__What the task asks__. Write out the opening lines of the data word for word, up to and including the line with "from mathutils.bvhtree import BVHTree", and leave every picture and every later line out.

(Stored items from a collection)

** START **

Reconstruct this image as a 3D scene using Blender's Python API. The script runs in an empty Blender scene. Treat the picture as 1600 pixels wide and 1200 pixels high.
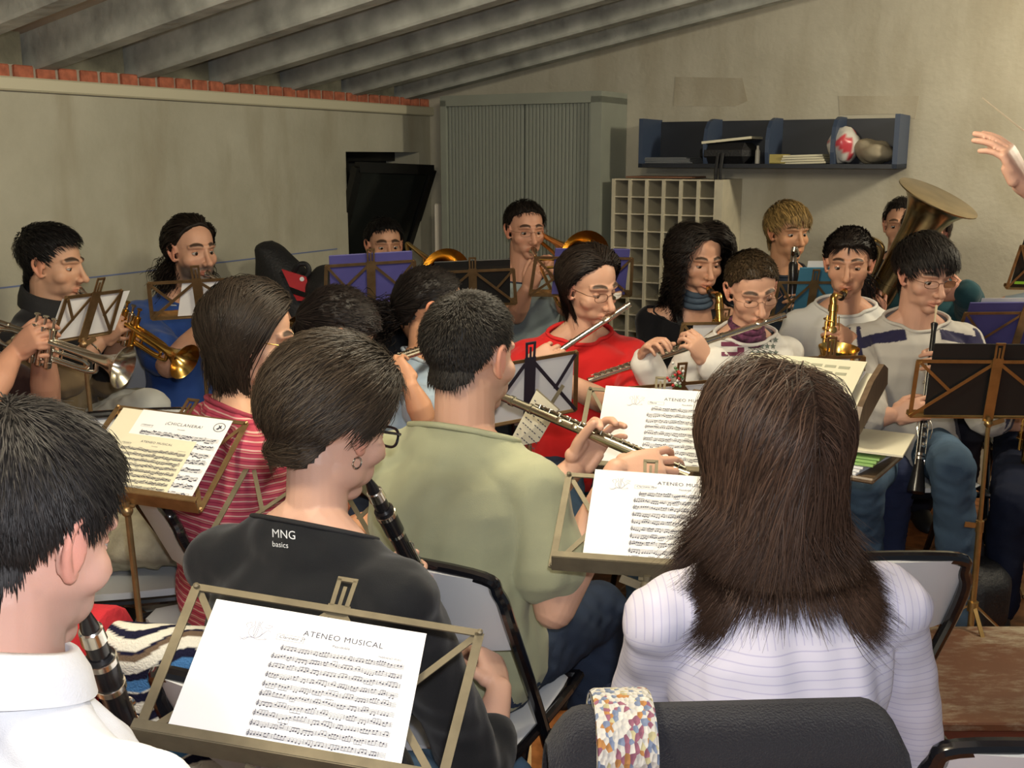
import bpy, math, random
import numpy as np
from math import sin, cos, pi, radians, atan2, sqrt
from mathutils import Vector, Matrix
from mathutils.bvhtree import BVHTree

random.seed(7)
RNG = np.random.default_rng(7)
SC = bpy.context.scene
COL = SC.collection

# ------------------------------------------------------------------ camera
FPX, PITCH, EYE = 1650.0, radians(12.1), 1.55
cam_data = bpy.data.cameras.new('camera')
cam = bpy.data.objects.new('camera', cam_data)
COL.objects.link(cam)
cam.location = (0, 0, EYE)
cam.rotation_euler = (pi / 2 - PITCH, 0, 0)
cam_data.sensor_width = 36.0
cam_data.lens = 36.0 * FPX / 1600.0
cam_data.clip_start = 0.05
SC.camera = cam

# ------------------------------------------------------------------ world, lamps, exposure
world = bpy.data.worlds.new('world')
SC.world = world
world.use_nodes = True
world.node_tree.nodes['Background'].inputs[0].default_value = (0.80, 0.92, 1.0, 1)
world.node_tree.nodes['Background'].inputs[1].default_value = 0.10

def lamp(name, kind, loc, energy, color, size=0.1, size_y=None, target=None):
    d = bpy.data.lights.new(name, kind)
    d.energy = energy
    d.color = color
    if kind == 'AREA':
        d.shape = 'RECTANGLE'
        d.size = size
        d.size_y = size_y or size
    else:
        d.shadow_soft_size = size
    o = bpy.data.objects.new(name, d)
    COL.objects.link(o)
    o.location = loc
    if target is not None:
        o.rotation_euler = (Vector(target) - Vector(loc)).to_track_quat('-Z', 'Y').to_euler()
    return o

# the camera's own flash, just above the lens
lamp('camera_flash', 'POINT', (0.03, 0.0, EYE + 0.075), 49.0, (0.95, 0.95, 1.0), 0.02)
# fluorescent tubes under the roof
lamp('tube_light', 'POINT', (2.75, 3.45, 2.38), 74.0, (1.0, 0.89, 0.66), 0.14)
lamp('tube_light', 'POINT', (0.1, 2.3, 2.12), 38.0, (1.0, 0.89, 0.66), 0.14)
lamp('tube_light', 'POINT', (-0.7, 0.9, 2.10), 40.0, (1.0, 0.89, 0.66), 0.14)

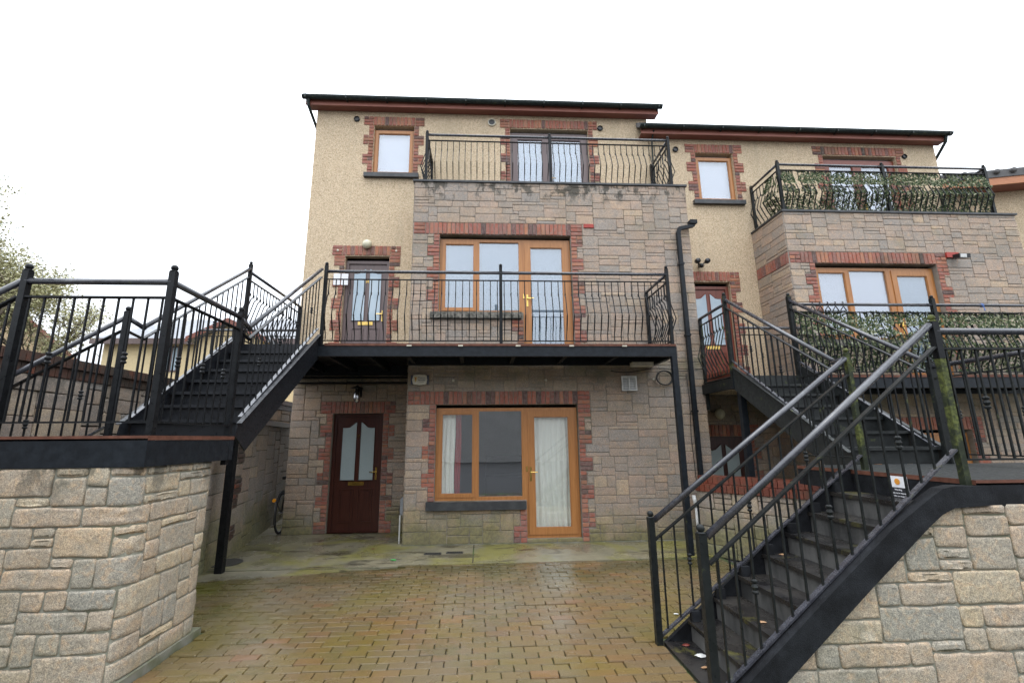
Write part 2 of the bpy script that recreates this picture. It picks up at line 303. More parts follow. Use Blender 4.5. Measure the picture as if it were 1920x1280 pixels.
def struct(o): o['kind'] = 'structure'; return o
def text(name, body, size, m, parent, loc, rot=(R(90), 0, 0), align='CENTER', sx=1):
    cu = bpy.data.curves.new(name, 'FONT'); cu.body = body; cu.size = size; cu.align_x = align; cu.align_y = 'CENTER'; cu.extrude = .0015; cu.resolution_u = 3
    o = bpy.data.objects.new(name, cu); C.objects.link(o); dg = bpy.context.evaluated_depsgraph_get()
    me = bpy.data.meshes.new_from_object(o.evaluated_get(dg)); bpy.data.objects.remove(o); bpy.data.curves.remove(cu)
    me.transform(Matrix.Diagonal((sx, 1, 1, 1))); me.transform(Matrix.Translation(Vector(loc)) @ __import__('mathutils').Euler(rot).to_matrix().to_4x4())
    me.materials.clear(); return link(name, me, m, parent)
# ------------------------------------------------------------ masonry
def proj(p):
    q = Vector(p)-Vector((0, 0, EYE)); dd = q.dot(F)
    if dd < .2: return None
    return CX+FPX*q.dot(RR)/dd, 640-FPX*q.dot(UU)/dd, dd
class Path:
    """plan polyline with rounded corners; outward side is to the right of travel"""
    def __init__(s, pts, rad=0.02):
        P = [Vector(p) for p in pts]; out = [P[0]]
        for i in range(1, len(P)-1):
            a = (P[i-1]-P[i]).normalized(); b = (P[i+1]-P[i]).normalized()
            for t in (0, .25, .5, .75, 1):
                q = (1-t)**2*(P[i]+a*rad)+2*t*(1-t)*P[i]+t*t*(P[i]+b*rad); out.append(q)
        out.append(P[-1]); s.p = out; s.c = [0]
        for i in range(len(out)-1): s.c.append(s.c[-1]+(out[i+1]-out[i]).length)
        s.len = s.c[-1]
        s.dirs = [(out[i+1]-out[i]).normalized() for i in range(len(out)-1)]
    def at(s, u, z, d_=0):
        i = 0
        while i < len(s.dirs)-1 and u > s.c[i+1]: i += 1
        q = s.p[i]+s.dirs[i]*(u-s.c[i])
        w = s.dirs[i]
        n = Vector((w.y, -w.x)); return Vector((q.x+n.x*d_, q.y+n.y*d_, z))
def flat(y): return lambda u, z, d_=0: Vector((u, y-d_, z))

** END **

__Result for this task__.
Reconstruct this image as a 3D scene using Blender's Python API. The script runs in an empty Blender scene. Treat the picture as 1600 pixels wide and 1200 pixels high.
import bpy, math, random
import numpy as np
from math import sin, cos, pi, radians, atan2, sqrt
from mathutils import Vector, Matrix
from mathutils.bvhtree import BVHTree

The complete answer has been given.